Did Plasencia ever think the business would grow as it has?

"Not even an inkling," Plasencia says. "We're doing 60 to 70 deals a year. One transaction sometimes involves selling a bunch of properties."

Why do people sell?

About half of hotels are owned by institutional owners, such as advisors to pension funds. The advisor has money from pension funds or insurance companies. He will buy a hotel, enhance the value and sell at a profit. The profits are there for the pension funds to distribute to the person who had the pension, or his widow.

Twenty years from now, a teacher looking at a monthly pension check in Pennsylvania may not realize that a piece of that check came from a hotel sale in Massachusetts.

Institutional owners and private individuals like to see appreciation in the hotel properties. If not, owners will say that they'll buy something different, Plasencia says.

When he's not working, Plasencia and his wife are with their three boys, Nicholas, Christopher and John. During football season, they have been traveling to Boston to see their son Nick, a sophomore tight end for Harvard. The family has a bass boat near their home in Carrollwood.

Even though he travels three to four days a week, Plasencia tries to get home every night.

"It's important to sit down and have dinner together," he says.

Plasencia volunteers a lot for Jesuit High School, where his son John is a junior. He is on the boards of Jesuit's foundation, the Convention and Visitors Bureau and the College of Real Estate at the University of Florida.

Company vision

Plasencia's vision for the next year: add more services and more people, get into a couple of new business lines.

"The industry fundamentals are very strong," he says. "This financial instability related to residential mortgages has affected real estate. But it's the fourth inning of a nine-inning game."

In the Tampa Bay area, 41 hotel projects are in construction, on the drawing board or somewhere in between, according to Lodging Econometrics, a Portsmouth, N.H., lodging real estate research firm.

Announced projects include new upscale chain brands such as Starwood's W Hotels in Tampa and independents like Grand Bohemian in downtown St. Petersburg and Sandpearl on Clearwater Beach.

Clearwater developer Sandip Patel is working on what would be Tampa Bay's first five-star hotel: a Ritz-Carlton on the site of a Radisson on Rocky Point once owned by George Steinbrenner.
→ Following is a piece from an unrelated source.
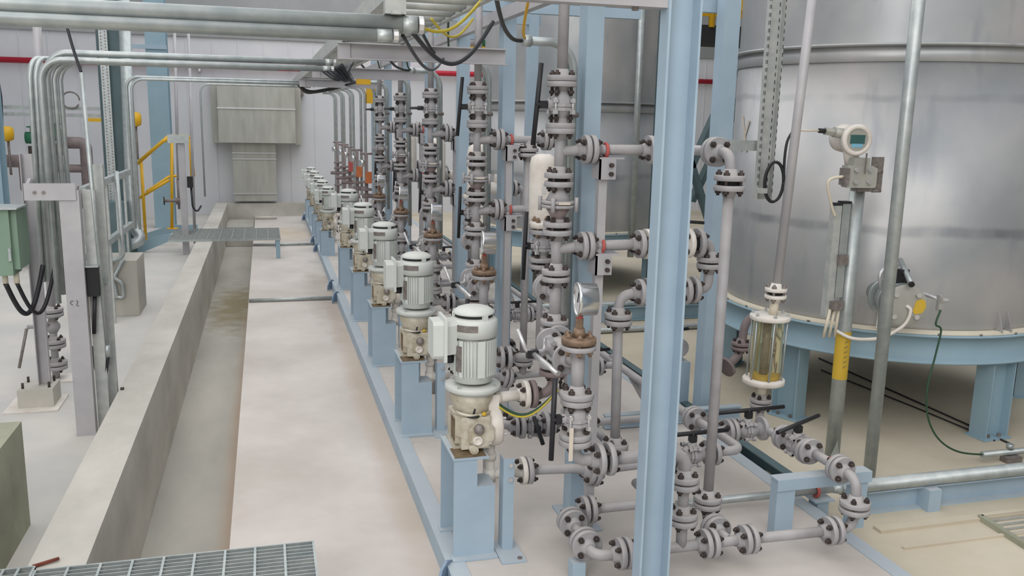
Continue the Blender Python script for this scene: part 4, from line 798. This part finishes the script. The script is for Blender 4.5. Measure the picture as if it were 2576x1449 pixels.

In the next five years, Plasencia sees The Plasencia Group acquiring another company or merging with another firm with exposure in Europe or Asia. It will add employees and leverage their experience. The average tenure of a Plasencia Group employee is 13 years.

"Our one-year goal is not to market real estate, not to place debt or raise equity," Plasencia says. "Our goal is to have very satisfied clients. They are driving the bus. To us, they are our partners."

Its competitors include New York investment banks, UBS, Jones Lang Lasalle and Cushman & Wakefield. "We are sitting here in Tampa, Florida," Plasencia says. "When we compete with someone on Park Avenue in New York, we're not brokers. We provide strategic investment advice."

So far, the advice seems to be sound: Revenue growth since 9-11 has been about 15% to 20% per year.

THE SYMBOL

If you look closely at The Plasencia Group Web site, you'll see a symbol that looks like a cluster of four pale-colored leaves, something that almost looks like a flower.

It is actually a grouping of tobacco leaves. Plasencia's family was in the tobacco business back in Cuba, where Lou Plasencia, the CEO, was born.

"It was designed as a tribute to my dad," Plasencia says.

The family was from the western province of Cuba, known as Pinar Del Rio. Plasencia's father, Sabino Plasencia, now 89, owned tobacco farms that Fidel Castro took when he nationalized businesses on the communist island.

A group of attorneys has approached Sabino about reclaiming his land in Cuba. But after all this time, Sabino and his wife Oilda Plasencia, who live in Tampa, do not want to displace the current families farming the land.

REVIEW SUMMARY

Company: The Plasencia Group

Industry: Hotel advisory services

Key: Help hotel owners and investors maximize their investments.